**REQUIREMENT**
Retype exactly the lines below, beginning with the first and ending with the line where "CP, SP = math.cos(PITCH), math.sin(PITCH)" appears.

**STORED DATA**
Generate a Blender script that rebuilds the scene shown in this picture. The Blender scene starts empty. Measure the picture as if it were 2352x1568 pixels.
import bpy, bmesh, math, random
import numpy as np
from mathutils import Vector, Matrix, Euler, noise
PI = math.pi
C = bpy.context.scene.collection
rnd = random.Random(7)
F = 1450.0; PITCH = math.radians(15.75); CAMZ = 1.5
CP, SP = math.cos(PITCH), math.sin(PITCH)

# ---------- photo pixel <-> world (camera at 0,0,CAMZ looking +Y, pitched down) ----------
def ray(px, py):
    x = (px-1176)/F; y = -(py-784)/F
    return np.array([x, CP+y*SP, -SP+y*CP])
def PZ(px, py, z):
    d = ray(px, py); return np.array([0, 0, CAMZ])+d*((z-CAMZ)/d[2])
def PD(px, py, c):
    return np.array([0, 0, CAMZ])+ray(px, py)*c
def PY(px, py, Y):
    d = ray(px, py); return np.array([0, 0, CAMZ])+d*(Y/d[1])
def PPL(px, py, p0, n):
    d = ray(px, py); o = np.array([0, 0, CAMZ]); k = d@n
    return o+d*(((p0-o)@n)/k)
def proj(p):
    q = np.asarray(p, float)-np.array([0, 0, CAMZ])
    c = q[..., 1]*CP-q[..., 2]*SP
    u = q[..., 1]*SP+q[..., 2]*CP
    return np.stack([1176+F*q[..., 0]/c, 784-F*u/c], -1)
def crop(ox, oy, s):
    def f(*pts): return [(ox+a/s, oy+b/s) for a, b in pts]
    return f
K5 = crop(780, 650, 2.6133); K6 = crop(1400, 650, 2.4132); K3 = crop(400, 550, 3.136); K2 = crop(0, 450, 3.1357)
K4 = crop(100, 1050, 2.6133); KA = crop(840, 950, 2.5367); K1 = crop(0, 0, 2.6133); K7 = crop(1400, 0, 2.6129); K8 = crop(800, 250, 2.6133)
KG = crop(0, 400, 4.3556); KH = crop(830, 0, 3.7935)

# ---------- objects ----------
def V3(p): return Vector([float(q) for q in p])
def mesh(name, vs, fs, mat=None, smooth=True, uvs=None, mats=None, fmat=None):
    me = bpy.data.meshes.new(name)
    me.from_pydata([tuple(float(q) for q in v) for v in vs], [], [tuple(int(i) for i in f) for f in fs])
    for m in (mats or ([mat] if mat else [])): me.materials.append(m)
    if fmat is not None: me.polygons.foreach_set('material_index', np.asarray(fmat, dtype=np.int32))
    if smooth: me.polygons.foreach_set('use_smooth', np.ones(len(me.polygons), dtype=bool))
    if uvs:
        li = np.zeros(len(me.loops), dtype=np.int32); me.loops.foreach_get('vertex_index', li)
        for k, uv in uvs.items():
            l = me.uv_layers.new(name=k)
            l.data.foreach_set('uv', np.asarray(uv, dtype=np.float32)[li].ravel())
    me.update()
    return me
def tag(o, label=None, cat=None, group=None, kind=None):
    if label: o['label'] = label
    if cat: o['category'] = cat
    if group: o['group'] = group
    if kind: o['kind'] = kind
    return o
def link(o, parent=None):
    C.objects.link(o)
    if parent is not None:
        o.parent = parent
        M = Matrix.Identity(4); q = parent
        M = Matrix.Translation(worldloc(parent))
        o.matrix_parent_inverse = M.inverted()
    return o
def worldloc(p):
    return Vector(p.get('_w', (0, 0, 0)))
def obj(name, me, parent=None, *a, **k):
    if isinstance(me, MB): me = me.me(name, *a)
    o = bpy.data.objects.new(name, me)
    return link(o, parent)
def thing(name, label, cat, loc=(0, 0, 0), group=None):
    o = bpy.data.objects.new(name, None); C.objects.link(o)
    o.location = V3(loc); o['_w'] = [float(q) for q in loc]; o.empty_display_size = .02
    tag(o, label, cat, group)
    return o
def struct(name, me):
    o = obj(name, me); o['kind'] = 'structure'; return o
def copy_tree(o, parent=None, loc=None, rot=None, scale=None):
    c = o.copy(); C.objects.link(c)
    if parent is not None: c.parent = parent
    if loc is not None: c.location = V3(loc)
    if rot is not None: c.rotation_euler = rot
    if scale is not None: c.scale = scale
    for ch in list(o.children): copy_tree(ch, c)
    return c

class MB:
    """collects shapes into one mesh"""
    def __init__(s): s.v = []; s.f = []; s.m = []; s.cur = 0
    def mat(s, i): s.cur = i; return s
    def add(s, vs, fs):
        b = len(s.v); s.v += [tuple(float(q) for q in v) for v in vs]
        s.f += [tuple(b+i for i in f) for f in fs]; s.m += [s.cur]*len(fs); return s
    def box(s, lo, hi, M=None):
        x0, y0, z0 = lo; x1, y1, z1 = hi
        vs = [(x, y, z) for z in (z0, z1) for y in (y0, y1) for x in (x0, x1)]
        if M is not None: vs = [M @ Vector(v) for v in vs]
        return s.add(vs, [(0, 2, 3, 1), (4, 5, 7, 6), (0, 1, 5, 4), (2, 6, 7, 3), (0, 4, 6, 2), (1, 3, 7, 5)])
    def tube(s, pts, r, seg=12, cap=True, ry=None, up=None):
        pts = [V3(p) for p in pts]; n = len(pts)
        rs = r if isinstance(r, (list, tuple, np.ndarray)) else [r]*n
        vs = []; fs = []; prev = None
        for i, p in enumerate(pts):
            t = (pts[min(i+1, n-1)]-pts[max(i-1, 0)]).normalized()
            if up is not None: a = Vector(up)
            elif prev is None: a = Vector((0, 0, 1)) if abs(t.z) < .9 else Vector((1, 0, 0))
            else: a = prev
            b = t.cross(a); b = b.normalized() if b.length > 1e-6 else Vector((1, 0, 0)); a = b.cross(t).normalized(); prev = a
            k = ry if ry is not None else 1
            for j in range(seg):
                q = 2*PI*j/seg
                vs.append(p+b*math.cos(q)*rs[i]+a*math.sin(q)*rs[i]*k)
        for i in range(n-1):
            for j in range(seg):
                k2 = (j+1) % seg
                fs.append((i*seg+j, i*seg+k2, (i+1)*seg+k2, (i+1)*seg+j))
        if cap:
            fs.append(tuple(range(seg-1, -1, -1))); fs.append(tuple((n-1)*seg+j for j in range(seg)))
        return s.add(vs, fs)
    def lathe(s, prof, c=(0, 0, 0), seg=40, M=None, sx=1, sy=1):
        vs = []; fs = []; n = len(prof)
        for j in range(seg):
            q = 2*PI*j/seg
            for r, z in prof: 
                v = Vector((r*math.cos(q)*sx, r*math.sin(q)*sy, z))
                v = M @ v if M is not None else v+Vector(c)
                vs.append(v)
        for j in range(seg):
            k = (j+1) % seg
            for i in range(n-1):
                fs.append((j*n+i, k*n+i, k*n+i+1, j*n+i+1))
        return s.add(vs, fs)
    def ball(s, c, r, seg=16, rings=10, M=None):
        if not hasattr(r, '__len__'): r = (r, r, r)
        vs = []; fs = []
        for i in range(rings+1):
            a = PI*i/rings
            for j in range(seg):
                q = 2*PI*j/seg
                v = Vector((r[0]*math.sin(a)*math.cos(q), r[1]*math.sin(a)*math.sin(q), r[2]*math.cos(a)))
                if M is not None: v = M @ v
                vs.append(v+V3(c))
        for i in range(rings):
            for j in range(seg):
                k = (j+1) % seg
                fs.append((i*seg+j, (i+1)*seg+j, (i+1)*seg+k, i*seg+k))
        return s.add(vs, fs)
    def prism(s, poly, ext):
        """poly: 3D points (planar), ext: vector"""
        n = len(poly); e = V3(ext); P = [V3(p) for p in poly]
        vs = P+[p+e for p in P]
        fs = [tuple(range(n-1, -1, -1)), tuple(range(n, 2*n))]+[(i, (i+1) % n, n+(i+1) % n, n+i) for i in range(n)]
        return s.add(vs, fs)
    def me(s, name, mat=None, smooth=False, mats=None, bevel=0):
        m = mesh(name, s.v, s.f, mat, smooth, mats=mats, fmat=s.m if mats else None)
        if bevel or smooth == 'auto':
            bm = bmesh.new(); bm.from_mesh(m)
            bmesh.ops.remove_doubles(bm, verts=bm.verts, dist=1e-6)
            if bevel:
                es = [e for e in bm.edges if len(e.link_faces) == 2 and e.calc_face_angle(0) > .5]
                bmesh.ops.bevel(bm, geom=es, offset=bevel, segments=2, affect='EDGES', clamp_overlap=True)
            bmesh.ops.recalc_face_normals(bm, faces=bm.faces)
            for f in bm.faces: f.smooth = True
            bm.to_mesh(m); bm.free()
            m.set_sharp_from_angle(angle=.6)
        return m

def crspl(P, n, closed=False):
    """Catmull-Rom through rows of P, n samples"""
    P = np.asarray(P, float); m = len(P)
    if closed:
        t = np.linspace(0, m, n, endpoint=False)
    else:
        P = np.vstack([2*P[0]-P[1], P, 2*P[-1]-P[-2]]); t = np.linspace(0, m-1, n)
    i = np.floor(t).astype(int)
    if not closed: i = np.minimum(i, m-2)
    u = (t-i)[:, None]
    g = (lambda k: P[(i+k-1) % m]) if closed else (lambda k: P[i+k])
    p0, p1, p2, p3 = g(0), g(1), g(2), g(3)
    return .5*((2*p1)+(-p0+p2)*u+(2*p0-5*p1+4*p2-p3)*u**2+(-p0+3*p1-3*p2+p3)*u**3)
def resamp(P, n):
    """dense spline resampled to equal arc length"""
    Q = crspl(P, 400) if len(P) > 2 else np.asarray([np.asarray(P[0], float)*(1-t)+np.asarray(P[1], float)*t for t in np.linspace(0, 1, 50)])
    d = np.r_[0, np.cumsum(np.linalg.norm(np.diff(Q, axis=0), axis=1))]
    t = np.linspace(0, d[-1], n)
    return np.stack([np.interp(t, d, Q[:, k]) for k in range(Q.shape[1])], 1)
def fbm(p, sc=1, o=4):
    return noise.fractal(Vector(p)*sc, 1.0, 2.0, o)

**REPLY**
Generate a Blender script that rebuilds the scene shown in this picture. The Blender scene starts empty. Measure the picture as if it were 2352x1568 pixels.
import bpy, bmesh, math, random
import numpy as np
from mathutils import Vector, Matrix, Euler, noise
PI = math.pi
C = bpy.context.scene.collection
rnd = random.Random(7)
F = 1450.0; PITCH = math.radians(15.75); CAMZ = 1.5
CP, SP = math.cos(PITCH), math.sin(PITCH)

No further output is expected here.